Almost like being there. Work placements and parents

By Ute Hallaschka, September 2014

The scar will remain for the rest her life. Every summer, as her skin goes brown, this little whit spot remains. It comes from the social placement. A pane of glass had broken. I no longer remember the exact circumstances, only the seconds of worry on the telephone. But my child immediately reassured us: she had been at the doctor, tetanus injection, everything alright. We shouldn’t make such a fuss. Come home? Of course not!

The friendship with the two people who farm a Demeter farm in a remote mountain village in Ticino will last a lifetime. It developed during the farming work placement. Over the years she often visited the place; it became a little bit of home: the first place in the whole wide world she had conquered by herself: the friends, the village, the whole valley.

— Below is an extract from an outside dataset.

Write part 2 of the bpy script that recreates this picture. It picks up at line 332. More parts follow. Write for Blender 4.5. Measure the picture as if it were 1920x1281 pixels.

I have never been there, but my imagination is full of all the stories I have heard about it. One is about the cows who were flown to the inaccessible pastures by helicopter. I have difficulty picturing it but the story will stay with me for the rest of my life.

And then there were the bees. I have forgotten exactly which work placement that was. But not the calm, deep light in the eyes of my child when she returned – that will remain in my soul for every.

There has been a buzzing outside my kitchen window for the last few days. Wild bees are at work establishing a colony in the box for the roller blind. That’s wonderful, says my daughter on the telephone, and forbids me to do anything that will drive them away. So we live peacefully alongside one another. I smoke at the open kitchen window but that does not seem to bother these wild creatures.

My child has long left home; the traces of her experiences remain inscribed in everyday life. What remains of her school days is their quality, not the material which dissipates and renews itself throughout life. Destiny is at work in work placements. Be they in New Zealand or down the road, what matters is what we make of them as a way to discover the world.